_Available data_:
--------------------------------

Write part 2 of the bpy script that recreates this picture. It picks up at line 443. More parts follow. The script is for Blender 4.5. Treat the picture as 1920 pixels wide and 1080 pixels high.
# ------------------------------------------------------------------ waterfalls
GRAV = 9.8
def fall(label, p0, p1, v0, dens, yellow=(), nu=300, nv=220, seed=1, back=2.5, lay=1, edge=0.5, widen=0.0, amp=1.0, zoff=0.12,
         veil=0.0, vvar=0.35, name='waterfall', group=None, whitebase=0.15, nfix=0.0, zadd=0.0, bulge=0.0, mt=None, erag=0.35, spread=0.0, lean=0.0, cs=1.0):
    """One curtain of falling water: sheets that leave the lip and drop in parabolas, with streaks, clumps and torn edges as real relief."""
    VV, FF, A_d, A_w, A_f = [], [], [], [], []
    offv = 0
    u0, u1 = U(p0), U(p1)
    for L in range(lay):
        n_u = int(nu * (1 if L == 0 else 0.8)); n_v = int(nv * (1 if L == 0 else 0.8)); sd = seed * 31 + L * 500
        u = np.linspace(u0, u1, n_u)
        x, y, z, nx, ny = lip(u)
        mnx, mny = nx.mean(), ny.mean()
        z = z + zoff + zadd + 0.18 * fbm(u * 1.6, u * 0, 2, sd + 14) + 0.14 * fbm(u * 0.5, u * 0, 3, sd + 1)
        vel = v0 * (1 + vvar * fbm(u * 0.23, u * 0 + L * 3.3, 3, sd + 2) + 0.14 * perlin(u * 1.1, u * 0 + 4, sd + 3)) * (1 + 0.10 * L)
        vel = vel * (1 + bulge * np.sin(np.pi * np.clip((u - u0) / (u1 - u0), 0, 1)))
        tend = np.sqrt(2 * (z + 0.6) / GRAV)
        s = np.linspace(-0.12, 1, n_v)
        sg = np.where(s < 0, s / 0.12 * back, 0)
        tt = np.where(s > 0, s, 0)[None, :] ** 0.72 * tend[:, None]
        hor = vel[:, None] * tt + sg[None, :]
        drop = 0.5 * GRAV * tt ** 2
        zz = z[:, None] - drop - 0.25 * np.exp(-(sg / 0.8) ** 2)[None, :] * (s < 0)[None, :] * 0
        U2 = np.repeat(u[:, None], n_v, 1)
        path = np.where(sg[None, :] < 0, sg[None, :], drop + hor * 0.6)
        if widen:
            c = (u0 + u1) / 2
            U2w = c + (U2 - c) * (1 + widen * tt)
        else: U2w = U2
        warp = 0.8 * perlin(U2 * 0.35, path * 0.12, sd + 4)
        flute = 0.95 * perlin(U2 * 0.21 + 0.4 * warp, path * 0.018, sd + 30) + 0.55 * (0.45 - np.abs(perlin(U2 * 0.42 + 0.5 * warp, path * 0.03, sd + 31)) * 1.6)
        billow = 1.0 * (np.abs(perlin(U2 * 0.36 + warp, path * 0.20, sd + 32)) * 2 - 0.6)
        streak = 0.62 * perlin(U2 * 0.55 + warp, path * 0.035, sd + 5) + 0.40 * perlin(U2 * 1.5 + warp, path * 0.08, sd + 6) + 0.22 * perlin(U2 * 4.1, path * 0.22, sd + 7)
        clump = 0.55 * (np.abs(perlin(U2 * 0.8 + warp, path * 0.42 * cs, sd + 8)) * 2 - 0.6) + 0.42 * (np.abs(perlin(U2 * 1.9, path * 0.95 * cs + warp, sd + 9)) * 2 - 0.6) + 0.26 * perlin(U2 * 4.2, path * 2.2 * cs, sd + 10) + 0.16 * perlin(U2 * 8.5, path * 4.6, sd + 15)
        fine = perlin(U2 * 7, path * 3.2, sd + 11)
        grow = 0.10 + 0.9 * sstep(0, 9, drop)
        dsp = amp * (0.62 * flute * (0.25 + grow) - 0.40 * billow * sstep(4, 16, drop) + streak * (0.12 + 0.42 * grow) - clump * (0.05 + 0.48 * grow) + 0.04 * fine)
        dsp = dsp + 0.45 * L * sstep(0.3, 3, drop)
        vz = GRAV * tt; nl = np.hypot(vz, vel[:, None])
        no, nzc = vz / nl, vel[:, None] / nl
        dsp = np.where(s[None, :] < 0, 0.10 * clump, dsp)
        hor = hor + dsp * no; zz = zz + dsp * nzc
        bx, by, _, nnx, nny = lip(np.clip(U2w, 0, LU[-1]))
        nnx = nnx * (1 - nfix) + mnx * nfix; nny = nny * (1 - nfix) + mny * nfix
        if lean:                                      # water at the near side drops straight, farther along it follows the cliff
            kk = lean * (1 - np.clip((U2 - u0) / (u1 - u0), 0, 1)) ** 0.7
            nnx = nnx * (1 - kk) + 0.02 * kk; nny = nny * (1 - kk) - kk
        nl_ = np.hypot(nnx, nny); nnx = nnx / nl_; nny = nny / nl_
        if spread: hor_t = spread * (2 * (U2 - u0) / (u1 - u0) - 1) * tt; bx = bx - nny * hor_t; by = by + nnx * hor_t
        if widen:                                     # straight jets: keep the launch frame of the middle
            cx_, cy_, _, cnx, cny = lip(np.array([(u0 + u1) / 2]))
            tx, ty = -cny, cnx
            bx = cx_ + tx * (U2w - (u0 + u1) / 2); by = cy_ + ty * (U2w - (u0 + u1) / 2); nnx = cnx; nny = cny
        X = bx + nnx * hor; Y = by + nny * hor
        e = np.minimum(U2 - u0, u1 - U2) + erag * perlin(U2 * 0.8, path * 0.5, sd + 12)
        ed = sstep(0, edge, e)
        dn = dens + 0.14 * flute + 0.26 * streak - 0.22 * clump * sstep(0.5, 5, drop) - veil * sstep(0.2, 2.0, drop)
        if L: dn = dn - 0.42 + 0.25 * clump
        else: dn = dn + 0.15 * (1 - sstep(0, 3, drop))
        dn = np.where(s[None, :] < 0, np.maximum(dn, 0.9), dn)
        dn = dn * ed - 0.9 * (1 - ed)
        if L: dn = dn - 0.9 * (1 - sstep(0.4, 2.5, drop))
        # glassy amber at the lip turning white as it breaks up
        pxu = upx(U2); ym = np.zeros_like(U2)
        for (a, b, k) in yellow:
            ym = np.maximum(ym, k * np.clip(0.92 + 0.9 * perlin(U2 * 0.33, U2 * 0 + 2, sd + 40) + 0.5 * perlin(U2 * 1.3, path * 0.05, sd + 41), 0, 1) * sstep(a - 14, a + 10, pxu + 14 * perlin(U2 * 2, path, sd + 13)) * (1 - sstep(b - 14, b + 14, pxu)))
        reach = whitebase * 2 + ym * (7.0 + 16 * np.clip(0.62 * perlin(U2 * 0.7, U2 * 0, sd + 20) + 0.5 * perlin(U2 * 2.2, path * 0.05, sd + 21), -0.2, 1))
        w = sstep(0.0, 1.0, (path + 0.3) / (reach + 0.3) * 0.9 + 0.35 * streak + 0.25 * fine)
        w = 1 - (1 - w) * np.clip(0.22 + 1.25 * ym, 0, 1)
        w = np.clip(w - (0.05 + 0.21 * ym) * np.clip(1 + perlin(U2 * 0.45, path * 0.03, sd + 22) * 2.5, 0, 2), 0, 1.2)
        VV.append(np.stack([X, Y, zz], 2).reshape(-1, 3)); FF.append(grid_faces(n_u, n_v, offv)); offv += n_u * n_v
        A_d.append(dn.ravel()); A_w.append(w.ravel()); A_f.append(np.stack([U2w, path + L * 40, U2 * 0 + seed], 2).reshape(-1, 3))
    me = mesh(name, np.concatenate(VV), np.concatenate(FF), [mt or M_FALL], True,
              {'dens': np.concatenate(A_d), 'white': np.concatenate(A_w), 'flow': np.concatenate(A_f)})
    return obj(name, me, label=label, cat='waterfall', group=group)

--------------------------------

_Task details_: Quote every line of the data, word for word.

_The response_:
Write part 2 of the bpy script that recreates this picture. It picks up at line 443. More parts follow. The script is for Blender 4.5. Treat the picture as 1920 pixels wide and 1080 pixels high.
# ------------------------------------------------------------------ waterfalls
GRAV = 9.8
def fall(label, p0, p1, v0, dens, yellow=(), nu=300, nv=220, seed=1, back=2.5, lay=1, edge=0.5, widen=0.0, amp=1.0, zoff=0.12,
         veil=0.0, vvar=0.35, name='waterfall', group=None, whitebase=0.15, nfix=0.0, zadd=0.0, bulge=0.0, mt=None, erag=0.35, spread=0.0, lean=0.0, cs=1.0):
    """One curtain of falling water: sheets that leave the lip and drop in parabolas, with streaks, clumps and torn edges as real relief."""
    VV, FF, A_d, A_w, A_f = [], [], [], [], []
    offv = 0
    u0, u1 = U(p0), U(p1)
    for L in range(lay):
        n_u = int(nu * (1 if L == 0 else 0.8)); n_v = int(nv * (1 if L == 0 else 0.8)); sd = seed * 31 + L * 500
        u = np.linspace(u0, u1, n_u)
        x, y, z, nx, ny = lip(u)
        mnx, mny = nx.mean(), ny.mean()
        z = z + zoff + zadd + 0.18 * fbm(u * 1.6, u * 0, 2, sd + 14) + 0.14 * fbm(u * 0.5, u * 0, 3, sd + 1)
        vel = v0 * (1 + vvar * fbm(u * 0.23, u * 0 + L * 3.3, 3, sd + 2) + 0.14 * perlin(u * 1.1, u * 0 + 4, sd + 3)) * (1 + 0.10 * L)
        vel = vel * (1 + bulge * np.sin(np.pi * np.clip((u - u0) / (u1 - u0), 0, 1)))
        tend = np.sqrt(2 * (z + 0.6) / GRAV)
        s = np.linspace(-0.12, 1, n_v)
        sg = np.where(s < 0, s / 0.12 * back, 0)
        tt = np.where(s > 0, s, 0)[None, :] ** 0.72 * tend[:, None]
        hor = vel[:, None] * tt + sg[None, :]
        drop = 0.5 * GRAV * tt ** 2
        zz = z[:, None] - drop - 0.25 * np.exp(-(sg / 0.8) ** 2)[None, :] * (s < 0)[None, :] * 0
        U2 = np.repeat(u[:, None], n_v, 1)
        path = np.where(sg[None, :] < 0, sg[None, :], drop + hor * 0.6)
        if widen:
            c = (u0 + u1) / 2
            U2w = c + (U2 - c) * (1 + widen * tt)
        else: U2w = U2
        warp = 0.8 * perlin(U2 * 0.35, path * 0.12, sd + 4)
        flute = 0.95 * perlin(U2 * 0.21 + 0.4 * warp, path * 0.018, sd + 30) + 0.55 * (0.45 - np.abs(perlin(U2 * 0.42 + 0.5 * warp, path * 0.03, sd + 31)) * 1.6)
        billow = 1.0 * (np.abs(perlin(U2 * 0.36 + warp, path * 0.20, sd + 32)) * 2 - 0.6)
        streak = 0.62 * perlin(U2 * 0.55 + warp, path * 0.035, sd + 5) + 0.40 * perlin(U2 * 1.5 + warp, path * 0.08, sd + 6) + 0.22 * perlin(U2 * 4.1, path * 0.22, sd + 7)
        clump = 0.55 * (np.abs(perlin(U2 * 0.8 + warp, path * 0.42 * cs, sd + 8)) * 2 - 0.6) + 0.42 * (np.abs(perlin(U2 * 1.9, path * 0.95 * cs + warp, sd + 9)) * 2 - 0.6) + 0.26 * perlin(U2 * 4.2, path * 2.2 * cs, sd + 10) + 0.16 * perlin(U2 * 8.5, path * 4.6, sd + 15)
        fine = perlin(U2 * 7, path * 3.2, sd + 11)
        grow = 0.10 + 0.9 * sstep(0, 9, drop)
        dsp = amp * (0.62 * flute * (0.25 + grow) - 0.40 * billow * sstep(4, 16, drop) + streak * (0.12 + 0.42 * grow) - clump * (0.05 + 0.48 * grow) + 0.04 * fine)
        dsp = dsp + 0.45 * L * sstep(0.3, 3, drop)
        vz = GRAV * tt; nl = np.hypot(vz, vel[:, None])
        no, nzc = vz / nl, vel[:, None] / nl
        dsp = np.where(s[None, :] < 0, 0.10 * clump, dsp)
        hor = hor + dsp * no; zz = zz + dsp * nzc
        bx, by, _, nnx, nny = lip(np.clip(U2w, 0, LU[-1]))
        nnx = nnx * (1 - nfix) + mnx * nfix; nny = nny * (1 - nfix) + mny * nfix
        if lean:                                      # water at the near side drops straight, farther along it follows the cliff
            kk = lean * (1 - np.clip((U2 - u0) / (u1 - u0), 0, 1)) ** 0.7
            nnx = nnx * (1 - kk) + 0.02 * kk; nny = nny * (1 - kk) - kk
        nl_ = np.hypot(nnx, nny); nnx = nnx / nl_; nny = nny / nl_
        if spread: hor_t = spread * (2 * (U2 - u0) / (u1 - u0) - 1) * tt; bx = bx - nny * hor_t; by = by + nnx * hor_t
        if widen:                                     # straight jets: keep the launch frame of the middle
            cx_, cy_, _, cnx, cny = lip(np.array([(u0 + u1) / 2]))
            tx, ty = -cny, cnx
            bx = cx_ + tx * (U2w - (u0 + u1) / 2); by = cy_ + ty * (U2w - (u0 + u1) / 2); nnx = cnx; nny = cny
        X = bx + nnx * hor; Y = by + nny * hor
        e = np.minimum(U2 - u0, u1 - U2) + erag * perlin(U2 * 0.8, path * 0.5, sd + 12)
        ed = sstep(0, edge, e)
        dn = dens + 0.14 * flute + 0.26 * streak - 0.22 * clump * sstep(0.5, 5, drop) - veil * sstep(0.2, 2.0, drop)
        if L: dn = dn - 0.42 + 0.25 * clump
        else: dn = dn + 0.15 * (1 - sstep(0, 3, drop))
        dn = np.where(s[None, :] < 0, np.maximum(dn, 0.9), dn)
        dn = dn * ed - 0.9 * (1 - ed)
        if L: dn = dn - 0.9 * (1 - sstep(0.4, 2.5, drop))
        # glassy amber at the lip turning white as it breaks up
        pxu = upx(U2); ym = np.zeros_like(U2)
        for (a, b, k) in yellow:
            ym = np.maximum(ym, k * np.clip(0.92 + 0.9 * perlin(U2 * 0.33, U2 * 0 + 2, sd + 40) + 0.5 * perlin(U2 * 1.3, path * 0.05, sd + 41), 0, 1) * sstep(a - 14, a + 10, pxu + 14 * perlin(U2 * 2, path, sd + 13)) * (1 - sstep(b - 14, b + 14, pxu)))
        reach = whitebase * 2 + ym * (7.0 + 16 * np.clip(0.62 * perlin(U2 * 0.7, U2 * 0, sd + 20) + 0.5 * perlin(U2 * 2.2, path * 0.05, sd + 21), -0.2, 1))
        w = sstep(0.0, 1.0, (path + 0.3) / (reach + 0.3) * 0.9 + 0.35 * streak + 0.25 * fine)
        w = 1 - (1 - w) * np.clip(0.22 + 1.25 * ym, 0, 1)
        w = np.clip(w - (0.05 + 0.21 * ym) * np.clip(1 + perlin(U2 * 0.45, path * 0.03, sd + 22) * 2.5, 0, 2), 0, 1.2)
        VV.append(np.stack([X, Y, zz], 2).reshape(-1, 3)); FF.append(grid_faces(n_u, n_v, offv)); offv += n_u * n_v
        A_d.append(dn.ravel()); A_w.append(w.ravel()); A_f.append(np.stack([U2w, path + L * 40, U2 * 0 + seed], 2).reshape(-1, 3))
    me = mesh(name, np.concatenate(VV), np.concatenate(FF), [mt or M_FALL], True,
              {'dens': np.concatenate(A_d), 'white': np.concatenate(A_w), 'flow': np.concatenate(A_f)})
    return obj(name, me, label=label, cat='waterfall', group=group)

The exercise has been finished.